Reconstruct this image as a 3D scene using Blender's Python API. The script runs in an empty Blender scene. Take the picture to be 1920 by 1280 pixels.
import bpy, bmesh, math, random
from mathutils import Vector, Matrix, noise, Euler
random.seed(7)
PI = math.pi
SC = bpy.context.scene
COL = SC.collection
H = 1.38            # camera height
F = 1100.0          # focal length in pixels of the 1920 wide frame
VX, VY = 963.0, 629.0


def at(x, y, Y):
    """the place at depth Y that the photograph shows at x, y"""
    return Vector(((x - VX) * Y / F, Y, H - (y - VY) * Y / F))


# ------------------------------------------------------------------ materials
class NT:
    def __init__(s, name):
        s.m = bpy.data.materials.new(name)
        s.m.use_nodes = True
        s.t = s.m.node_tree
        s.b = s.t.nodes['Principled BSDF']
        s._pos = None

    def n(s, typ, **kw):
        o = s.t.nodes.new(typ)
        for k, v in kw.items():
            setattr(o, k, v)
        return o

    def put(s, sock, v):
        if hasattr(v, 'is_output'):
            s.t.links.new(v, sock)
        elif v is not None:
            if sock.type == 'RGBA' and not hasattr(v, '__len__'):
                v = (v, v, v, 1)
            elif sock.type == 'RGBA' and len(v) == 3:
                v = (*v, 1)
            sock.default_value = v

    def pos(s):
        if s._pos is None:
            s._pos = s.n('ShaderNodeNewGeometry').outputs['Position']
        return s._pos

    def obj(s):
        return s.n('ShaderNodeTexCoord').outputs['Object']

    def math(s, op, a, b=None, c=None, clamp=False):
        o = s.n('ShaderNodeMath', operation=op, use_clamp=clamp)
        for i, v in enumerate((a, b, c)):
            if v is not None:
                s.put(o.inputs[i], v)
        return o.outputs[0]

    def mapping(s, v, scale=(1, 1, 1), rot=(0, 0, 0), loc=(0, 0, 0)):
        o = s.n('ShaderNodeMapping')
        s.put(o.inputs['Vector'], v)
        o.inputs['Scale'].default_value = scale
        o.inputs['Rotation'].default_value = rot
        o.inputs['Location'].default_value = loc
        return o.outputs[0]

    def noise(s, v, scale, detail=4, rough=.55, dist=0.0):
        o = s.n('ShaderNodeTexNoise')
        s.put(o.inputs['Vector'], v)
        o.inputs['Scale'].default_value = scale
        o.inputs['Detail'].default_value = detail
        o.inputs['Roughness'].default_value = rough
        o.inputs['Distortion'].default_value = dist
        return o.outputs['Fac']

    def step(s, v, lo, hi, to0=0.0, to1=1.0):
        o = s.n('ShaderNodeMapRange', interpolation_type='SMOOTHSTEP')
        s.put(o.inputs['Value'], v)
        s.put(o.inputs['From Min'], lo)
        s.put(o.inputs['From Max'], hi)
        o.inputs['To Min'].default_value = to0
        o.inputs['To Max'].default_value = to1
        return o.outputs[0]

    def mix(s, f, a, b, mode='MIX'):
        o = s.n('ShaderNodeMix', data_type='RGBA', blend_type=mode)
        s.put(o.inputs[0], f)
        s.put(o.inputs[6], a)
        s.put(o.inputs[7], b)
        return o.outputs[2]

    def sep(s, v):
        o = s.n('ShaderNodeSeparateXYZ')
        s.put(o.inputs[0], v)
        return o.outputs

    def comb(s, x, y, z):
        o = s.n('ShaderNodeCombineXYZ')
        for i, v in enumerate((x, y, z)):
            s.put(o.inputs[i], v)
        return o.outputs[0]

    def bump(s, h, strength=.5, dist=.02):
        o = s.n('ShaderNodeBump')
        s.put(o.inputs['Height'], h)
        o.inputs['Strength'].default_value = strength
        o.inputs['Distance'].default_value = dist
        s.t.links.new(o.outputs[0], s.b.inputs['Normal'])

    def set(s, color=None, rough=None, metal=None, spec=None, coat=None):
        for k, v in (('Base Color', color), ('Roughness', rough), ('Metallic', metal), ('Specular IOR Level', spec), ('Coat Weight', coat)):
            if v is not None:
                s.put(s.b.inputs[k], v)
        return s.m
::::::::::
REQUIREMENTS:
Reproduce the data in its entirety, matching each character.

WRITTEN ANSWER:
Reconstruct this image as a 3D scene using Blender's Python API. The script runs in an empty Blender scene. Take the picture to be 1920 by 1280 pixels.
import bpy, bmesh, math, random
from mathutils import Vector, Matrix, noise, Euler
random.seed(7)
PI = math.pi
SC = bpy.context.scene
COL = SC.collection
H = 1.38            # camera height
F = 1100.0          # focal length in pixels of the 1920 wide frame
VX, VY = 963.0, 629.0


def at(x, y, Y):
    """the place at depth Y that the photograph shows at x, y"""
    return Vector(((x - VX) * Y / F, Y, H - (y - VY) * Y / F))


# ------------------------------------------------------------------ materials
class NT:
    def __init__(s, name):
        s.m = bpy.data.materials.new(name)
        s.m.use_nodes = True
        s.t = s.m.node_tree
        s.b = s.t.nodes['Principled BSDF']
        s._pos = None

    def n(s, typ, **kw):
        o = s.t.nodes.new(typ)
        for k, v in kw.items():
            setattr(o, k, v)
        return o

    def put(s, sock, v):
        if hasattr(v, 'is_output'):
            s.t.links.new(v, sock)
        elif v is not None:
            if sock.type == 'RGBA' and not hasattr(v, '__len__'):
                v = (v, v, v, 1)
            elif sock.type == 'RGBA' and len(v) == 3:
                v = (*v, 1)
            sock.default_value = v

    def pos(s):
        if s._pos is None:
            s._pos = s.n('ShaderNodeNewGeometry').outputs['Position']
        return s._pos

    def obj(s):
        return s.n('ShaderNodeTexCoord').outputs['Object']

    def math(s, op, a, b=None, c=None, clamp=False):
        o = s.n('ShaderNodeMath', operation=op, use_clamp=clamp)
        for i, v in enumerate((a, b, c)):
            if v is not None:
                s.put(o.inputs[i], v)
        return o.outputs[0]

    def mapping(s, v, scale=(1, 1, 1), rot=(0, 0, 0), loc=(0, 0, 0)):
        o = s.n('ShaderNodeMapping')
        s.put(o.inputs['Vector'], v)
        o.inputs['Scale'].default_value = scale
        o.inputs['Rotation'].default_value = rot
        o.inputs['Location'].default_value = loc
        return o.outputs[0]

    def noise(s, v, scale, detail=4, rough=.55, dist=0.0):
        o = s.n('ShaderNodeTexNoise')
        s.put(o.inputs['Vector'], v)
        o.inputs['Scale'].default_value = scale
        o.inputs['Detail'].default_value = detail
        o.inputs['Roughness'].default_value = rough
        o.inputs['Distortion'].default_value = dist
        return o.outputs['Fac']

    def step(s, v, lo, hi, to0=0.0, to1=1.0):
        o = s.n('ShaderNodeMapRange', interpolation_type='SMOOTHSTEP')
        s.put(o.inputs['Value'], v)
        s.put(o.inputs['From Min'], lo)
        s.put(o.inputs['From Max'], hi)
        o.inputs['To Min'].default_value = to0
        o.inputs['To Max'].default_value = to1
        return o.outputs[0]

    def mix(s, f, a, b, mode='MIX'):
        o = s.n('ShaderNodeMix', data_type='RGBA', blend_type=mode)
        s.put(o.inputs[0], f)
        s.put(o.inputs[6], a)
        s.put(o.inputs[7], b)
        return o.outputs[2]

    def sep(s, v):
        o = s.n('ShaderNodeSeparateXYZ')
        s.put(o.inputs[0], v)
        return o.outputs

    def comb(s, x, y, z):
        o = s.n('ShaderNodeCombineXYZ')
        for i, v in enumerate((x, y, z)):
            s.put(o.inputs[i], v)
        return o.outputs[0]

    def bump(s, h, strength=.5, dist=.02):
        o = s.n('ShaderNodeBump')
        s.put(o.inputs['Height'], h)
        o.inputs['Strength'].default_value = strength
        o.inputs['Distance'].default_value = dist
        s.t.links.new(o.outputs[0], s.b.inputs['Normal'])

    def set(s, color=None, rough=None, metal=None, spec=None, coat=None):
        for k, v in (('Base Color', color), ('Roughness', rough), ('Metallic', metal), ('Specular IOR Level', spec), ('Coat Weight', coat)):
            if v is not None:
                s.put(s.b.inputs[k], v)
        return s.m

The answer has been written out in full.